#### Recorded data
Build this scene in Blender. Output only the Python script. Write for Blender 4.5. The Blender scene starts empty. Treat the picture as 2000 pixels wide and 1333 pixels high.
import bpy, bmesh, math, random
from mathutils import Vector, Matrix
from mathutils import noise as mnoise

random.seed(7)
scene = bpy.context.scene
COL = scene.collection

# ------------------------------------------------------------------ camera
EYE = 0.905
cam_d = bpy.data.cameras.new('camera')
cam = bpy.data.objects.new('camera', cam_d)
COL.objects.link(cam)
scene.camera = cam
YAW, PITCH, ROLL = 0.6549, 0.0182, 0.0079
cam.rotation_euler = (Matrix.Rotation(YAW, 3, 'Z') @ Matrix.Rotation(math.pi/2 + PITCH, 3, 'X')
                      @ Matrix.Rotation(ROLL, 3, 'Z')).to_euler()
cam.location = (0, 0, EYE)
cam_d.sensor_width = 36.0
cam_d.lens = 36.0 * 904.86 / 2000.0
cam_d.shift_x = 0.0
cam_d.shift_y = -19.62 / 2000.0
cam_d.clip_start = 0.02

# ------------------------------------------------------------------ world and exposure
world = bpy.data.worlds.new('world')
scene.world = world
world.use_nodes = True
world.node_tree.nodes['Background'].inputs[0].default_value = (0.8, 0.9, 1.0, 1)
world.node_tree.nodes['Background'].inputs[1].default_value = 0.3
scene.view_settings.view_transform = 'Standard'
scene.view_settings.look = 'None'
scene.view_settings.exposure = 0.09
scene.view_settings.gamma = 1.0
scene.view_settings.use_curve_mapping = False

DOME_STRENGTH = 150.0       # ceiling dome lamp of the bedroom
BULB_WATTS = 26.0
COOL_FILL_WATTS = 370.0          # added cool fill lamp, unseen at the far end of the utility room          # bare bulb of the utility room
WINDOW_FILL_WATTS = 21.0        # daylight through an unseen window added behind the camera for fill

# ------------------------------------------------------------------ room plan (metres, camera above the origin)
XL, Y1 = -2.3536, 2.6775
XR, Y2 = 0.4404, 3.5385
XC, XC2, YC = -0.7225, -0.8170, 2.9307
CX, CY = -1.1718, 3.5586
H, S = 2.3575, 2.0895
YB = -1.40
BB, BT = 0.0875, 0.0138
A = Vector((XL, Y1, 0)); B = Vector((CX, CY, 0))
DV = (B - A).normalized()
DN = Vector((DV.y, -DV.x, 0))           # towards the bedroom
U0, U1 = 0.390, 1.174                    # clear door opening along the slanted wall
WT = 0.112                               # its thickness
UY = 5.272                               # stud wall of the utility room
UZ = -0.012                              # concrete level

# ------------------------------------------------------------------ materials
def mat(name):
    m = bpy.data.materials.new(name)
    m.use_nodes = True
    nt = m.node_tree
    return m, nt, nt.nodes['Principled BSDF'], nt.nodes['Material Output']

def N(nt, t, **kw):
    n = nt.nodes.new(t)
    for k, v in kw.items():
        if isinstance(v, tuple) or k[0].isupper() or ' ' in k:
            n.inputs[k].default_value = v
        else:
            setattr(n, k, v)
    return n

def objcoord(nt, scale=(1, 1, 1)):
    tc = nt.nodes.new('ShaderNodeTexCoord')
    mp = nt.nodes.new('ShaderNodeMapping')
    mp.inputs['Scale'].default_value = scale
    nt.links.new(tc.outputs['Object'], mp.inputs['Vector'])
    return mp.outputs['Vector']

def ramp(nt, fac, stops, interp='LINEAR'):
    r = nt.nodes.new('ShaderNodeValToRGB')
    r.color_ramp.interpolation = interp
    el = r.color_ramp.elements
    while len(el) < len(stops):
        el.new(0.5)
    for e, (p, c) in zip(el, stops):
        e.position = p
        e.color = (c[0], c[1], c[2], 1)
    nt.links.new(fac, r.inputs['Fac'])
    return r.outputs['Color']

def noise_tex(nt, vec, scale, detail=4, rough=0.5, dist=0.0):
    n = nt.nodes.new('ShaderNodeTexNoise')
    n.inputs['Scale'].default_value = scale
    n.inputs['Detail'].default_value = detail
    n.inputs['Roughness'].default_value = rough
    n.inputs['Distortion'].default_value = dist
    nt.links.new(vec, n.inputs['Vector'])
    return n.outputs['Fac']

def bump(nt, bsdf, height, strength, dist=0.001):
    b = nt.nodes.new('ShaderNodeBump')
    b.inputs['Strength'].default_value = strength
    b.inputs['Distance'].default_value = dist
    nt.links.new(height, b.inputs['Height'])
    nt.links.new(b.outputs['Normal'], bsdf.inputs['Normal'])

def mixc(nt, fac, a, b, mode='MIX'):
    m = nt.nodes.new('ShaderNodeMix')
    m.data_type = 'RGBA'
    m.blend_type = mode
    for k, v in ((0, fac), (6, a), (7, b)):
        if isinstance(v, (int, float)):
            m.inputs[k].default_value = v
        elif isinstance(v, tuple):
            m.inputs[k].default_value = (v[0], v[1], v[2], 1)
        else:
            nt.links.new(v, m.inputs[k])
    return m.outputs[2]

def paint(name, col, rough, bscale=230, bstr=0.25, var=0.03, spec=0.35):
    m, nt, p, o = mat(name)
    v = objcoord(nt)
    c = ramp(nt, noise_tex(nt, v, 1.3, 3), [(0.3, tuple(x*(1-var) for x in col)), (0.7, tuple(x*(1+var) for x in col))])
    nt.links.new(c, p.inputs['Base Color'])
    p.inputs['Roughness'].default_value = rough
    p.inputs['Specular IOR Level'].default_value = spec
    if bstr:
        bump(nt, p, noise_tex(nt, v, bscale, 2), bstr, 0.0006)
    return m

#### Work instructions
Everything from the first line of the data through the line containing "cam_d.clip_start = 0.02" should be echoed exactly. Add nothing.

#### Output for this task
Build this scene in Blender. Output only the Python script. Write for Blender 4.5. The Blender scene starts empty. Treat the picture as 2000 pixels wide and 1333 pixels high.
import bpy, bmesh, math, random
from mathutils import Vector, Matrix
from mathutils import noise as mnoise

random.seed(7)
scene = bpy.context.scene
COL = scene.collection

# ------------------------------------------------------------------ camera
EYE = 0.905
cam_d = bpy.data.cameras.new('camera')
cam = bpy.data.objects.new('camera', cam_d)
COL.objects.link(cam)
scene.camera = cam
YAW, PITCH, ROLL = 0.6549, 0.0182, 0.0079
cam.rotation_euler = (Matrix.Rotation(YAW, 3, 'Z') @ Matrix.Rotation(math.pi/2 + PITCH, 3, 'X')
                      @ Matrix.Rotation(ROLL, 3, 'Z')).to_euler()
cam.location = (0, 0, EYE)
cam_d.sensor_width = 36.0
cam_d.lens = 36.0 * 904.86 / 2000.0
cam_d.shift_x = 0.0
cam_d.shift_y = -19.62 / 2000.0
cam_d.clip_start = 0.02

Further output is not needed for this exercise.